Hong Kong Teachers Balk At New Courses on China

LIFTING a decades-old taboo on teaching about post-1949 China, Hong Kong's government is revising its curriculum to give secondary school students their first lessons on the communist regime that will rule them from 1997. Academics agree on the urgent need to prepare Hong Kong youths for China's takeover of the British colony, less than seven years away. But they differ sharply on how to do so.

Since Beijing suppressed popular protests for democracy in June 1989, liberal educators have lobbied for courses on modern China and the West that would strengthen the political literacy of youths and promote a more representative system of government in Hong Kong.

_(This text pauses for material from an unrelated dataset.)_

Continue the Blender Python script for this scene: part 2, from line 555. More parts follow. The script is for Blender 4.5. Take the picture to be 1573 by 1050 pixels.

In contrast, conservative Hong Kong education authorities, eager to ensure a smooth transition to Chinese rule, are promoting uncritical courses aimed at increasing students' patriotism and identity as future citizens of the People's Republic of China, local academics say.

Trapped in the middle of the debate are Hong Kong's teachers, who say they bear the burden of deciding how to present the controversial new courses broadly outlined by the revised curricula. Many seek to emigrate before 1997 or decline to teach the new courses.

``Schools are having difficulty finding teachers'' for planned courses on communist China, said one Hong Kong educator.

``When you teach post-1949 history, you are basically discussing the current regime. Teachers fear that they may say something that will be taken against them later on,'' said the educator, requesting anonymity.

As a result, Hong Kong school children could still remain ignorant of major events in China.

For generations, children here have created images of the vast country across the border not from textbooks, but from the often frightening stories told by refugee parents and grandparents over dinner-time bowls of rice.

``When I was in school, I didn't learn anything about post-1949 China, and everything I heard outside was extremely negative,'' says a Hong Kong secondary school teacher.

For more than 40 years, the British administration kept modern Chinese politics out of textbooks and classroom discussions in an attempt to minimize Beijing's influence in the colony.

The government ``pretended that the history of communist China didn't exist,'' says Paul Morris, dean of the University of Hong Kong's faculty of education. ``It was apoliticization at all costs.''

Until the late 1960s, high school instruction on Chinese history was dry and dynastic, ending with the fall of the Qing Dynasty 1911. Later, it inched forward to include the early years of the Nationalist government of Chiang Kai-shek, but stopped abruptly at the 1949 communist revolution.

Today, the government is belatedly lifting the taboo.

A newly revised Chinese history curriculum for high school students, scheduled to begin in 1994, will cover China's internal politics from the foundation of the People's Republic in 1949 to the death of Mao Zedong in 1976. Topics for study will include Mao's Cultural Revolution (1966-76) and Great Leap Forward (1958-60), a radical push toward industrialization that precipitated a nationwide famine in which Western demographers say tens of millions of people perished.

A new social studies program on contemporary China will give high school students their first opportunity to survey Beijing's legal and educational systems and modernization drive in the 1980s. Promoted by progressive educators, the program, called China Today, is scheduled for inauguration in 1992.

Already, however, school teachers jittery about the return to Chinese control are voicing reservations over the new materials. Two-thirds of secondary schools surveyed recently indicated they would not introduce the China Today program in 1992, Hong Kong's South China Morning Post reported.

Even teachers unafraid of discussing Communist Party policy say they feel hindered by their own ignorance and the dearth of accurate historical data.

``The Chinese government refuses to divulge what is going on, so we can't know the facts,'' says a Chinese history instructor, who plans to teach the new courses.

Hong Kong education authorities are taking steps to ensure that the new courses do not offend Beijing.

Critics charge that Education Department, in violation of its own ban on political education, has used its control over syllabuses and school textbooks to slant the new material in favor of the communist regime.

For example, a new social studies syllabus drafted by the Education Department instructs junior high pupils to ``name a few outstanding figures of the Communist Party of China and their contributions to the rise of the party.''

The Education Department has also ordered revisions of textbook facts on the Korean War, Sino-Soviet relations, and maps of Tibet and Mongolia that conflicted with China's official propaganda, according to textbook publishers and authors cited by Dr. Morris.